AUTHOR BIO: Brandon Chase is a Miami personal injury attorney who has a deep knowledge of wine and food, built by marrying into an Italian family. Email him here.
At Mottai, the Plaza Coral Gables finally gets the kind of high-end Japanese concept it’s been missing—one that feels intentional, ambitious, and, at times, genuinely excellent.
The room alone makes a statement. Inspired by a blend of Japanese minimalism and European Japonisme, the space leans dramatic without feeling overdone—marble-like carved walls, soft lighting, and a layout that manages to feel both grand and intimate. It’s the kind of place that signals you’re in for a serious meal before you even sit down.
Cucumber salad
The menu, from former Beaker & Gray chef Brian Nasajon, is rooted in traditional Japanese technique but clearly filtered through a modern, global lens. The dishes are strongest in the raw and cold preparations. The nigiri arrives dressed—akami, salmon, madai, hamachi, kanpachi—each piece clean, balanced, and thoughtfully composed. No unnecessary theatrics, just precise execution.
Standouts among the cold dishes included the hamachi sashimi in ponzu—bright, citrus-laced, and sharply focused—and a suonomono, or quick-pickled cucumber salad, that delivered exactly what it should: crisp, acidic, and palate-resetting without overstaying its welcome.

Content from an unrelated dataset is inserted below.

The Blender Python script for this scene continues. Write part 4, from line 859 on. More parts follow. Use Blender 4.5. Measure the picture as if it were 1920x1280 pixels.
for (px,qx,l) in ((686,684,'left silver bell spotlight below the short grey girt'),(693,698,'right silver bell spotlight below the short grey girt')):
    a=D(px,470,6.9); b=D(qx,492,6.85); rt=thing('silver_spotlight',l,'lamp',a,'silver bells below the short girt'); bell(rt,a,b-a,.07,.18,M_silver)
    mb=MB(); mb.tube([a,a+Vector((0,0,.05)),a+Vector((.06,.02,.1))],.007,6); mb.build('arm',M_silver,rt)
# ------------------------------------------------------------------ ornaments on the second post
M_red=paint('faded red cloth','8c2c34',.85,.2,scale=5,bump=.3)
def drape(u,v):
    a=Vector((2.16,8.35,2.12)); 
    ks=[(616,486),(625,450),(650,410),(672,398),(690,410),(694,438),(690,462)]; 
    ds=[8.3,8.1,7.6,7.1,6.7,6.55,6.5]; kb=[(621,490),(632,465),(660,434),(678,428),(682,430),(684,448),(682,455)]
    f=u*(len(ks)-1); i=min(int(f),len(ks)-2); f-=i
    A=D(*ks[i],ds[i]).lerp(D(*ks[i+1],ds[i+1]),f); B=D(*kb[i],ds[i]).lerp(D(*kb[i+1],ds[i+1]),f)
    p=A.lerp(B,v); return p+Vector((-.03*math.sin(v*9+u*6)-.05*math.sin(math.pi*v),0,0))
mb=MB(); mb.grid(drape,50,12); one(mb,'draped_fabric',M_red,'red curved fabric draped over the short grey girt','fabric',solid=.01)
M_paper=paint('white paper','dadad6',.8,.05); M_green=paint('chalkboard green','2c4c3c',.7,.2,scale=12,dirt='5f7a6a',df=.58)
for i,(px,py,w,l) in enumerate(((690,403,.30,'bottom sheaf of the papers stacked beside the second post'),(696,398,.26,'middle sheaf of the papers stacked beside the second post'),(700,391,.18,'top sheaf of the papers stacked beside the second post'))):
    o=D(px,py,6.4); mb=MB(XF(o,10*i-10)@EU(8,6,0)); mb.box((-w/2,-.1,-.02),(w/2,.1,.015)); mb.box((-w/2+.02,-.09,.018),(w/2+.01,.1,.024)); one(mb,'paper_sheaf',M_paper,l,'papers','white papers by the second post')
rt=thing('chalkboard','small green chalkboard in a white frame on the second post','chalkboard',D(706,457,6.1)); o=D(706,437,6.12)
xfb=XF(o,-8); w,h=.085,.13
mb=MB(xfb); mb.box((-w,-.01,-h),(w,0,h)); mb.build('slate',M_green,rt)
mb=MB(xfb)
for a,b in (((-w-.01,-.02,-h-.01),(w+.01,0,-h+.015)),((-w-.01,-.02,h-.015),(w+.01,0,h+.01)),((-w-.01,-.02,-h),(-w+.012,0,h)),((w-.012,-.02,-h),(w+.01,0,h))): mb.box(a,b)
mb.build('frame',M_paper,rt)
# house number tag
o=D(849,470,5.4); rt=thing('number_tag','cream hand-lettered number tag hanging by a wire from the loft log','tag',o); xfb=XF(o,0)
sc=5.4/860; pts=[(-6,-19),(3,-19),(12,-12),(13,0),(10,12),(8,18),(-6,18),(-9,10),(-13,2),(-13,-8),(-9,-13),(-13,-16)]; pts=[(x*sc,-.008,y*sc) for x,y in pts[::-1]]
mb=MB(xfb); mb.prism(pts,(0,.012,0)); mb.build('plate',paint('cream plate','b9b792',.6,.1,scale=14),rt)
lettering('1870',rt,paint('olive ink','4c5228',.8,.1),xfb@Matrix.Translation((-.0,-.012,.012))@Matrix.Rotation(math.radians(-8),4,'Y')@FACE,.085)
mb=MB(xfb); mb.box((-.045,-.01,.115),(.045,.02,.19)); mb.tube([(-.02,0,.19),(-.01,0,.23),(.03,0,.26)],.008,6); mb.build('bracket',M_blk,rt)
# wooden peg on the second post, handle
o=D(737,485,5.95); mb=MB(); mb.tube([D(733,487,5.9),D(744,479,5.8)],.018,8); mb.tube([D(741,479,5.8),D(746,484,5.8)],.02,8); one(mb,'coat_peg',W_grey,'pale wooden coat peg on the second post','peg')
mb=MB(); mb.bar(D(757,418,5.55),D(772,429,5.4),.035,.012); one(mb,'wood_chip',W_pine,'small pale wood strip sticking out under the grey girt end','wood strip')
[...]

Hot dishes held their own. The Wagyu skirt steak, served with tare and miso and accompanied with tempura shiso, was cooked exactly right—deeply savory, properly rested, and composed with restraint. Even the rock shrimp—typically a pass—was executed well here, fried crisp with a balanced “bang bang” sauce that avoided the usual cloying trap.
Hamachi sashimi
The hot pot, however, was the moment. Prepared tableside, the staff walked us through the final composition—adding yuzu soy butter, egg yolk, and chili crunch before mixing everything into the rice and mushrooms. What followed was a deeply satisfying interplay of textures: crispy bits of rice folded into perfectly cooked mushrooms, all brought together by the richness of the yolk. It struck that rare balance between comfort and precision, indulgent without feeling heavy.
Wagyu skirt steak
Hot pot
Cocktails, however, are where you see the seams of a restaurant still in its opening phase. There was no formal cocktail menu yet, and more notably, no guidance from our server. A missed opportunity, especially considering a drink like the Midori Margarita—with wasabi foam and a delicate shaving of melon on top—was one of the more creative offerings of the night. The melon subtly amplified the Midori without tipping into sweetness, but I didn’t know it existed until a manager pointed me in the right direction.
Midori Margarita
Service overall followed a similar pattern—warm, eager, but a tad uneven. Understandable for a new opening, but noticeable at this price point.
Still, the foundation here is strong. Mottai brings a level of refined, modern Japanese dining to Coral Gables that feels overdue. With some operational tightening—particularly on the service and beverage side—it has all the makings of becoming a serious player in the neighborhood’s evolving dining scene.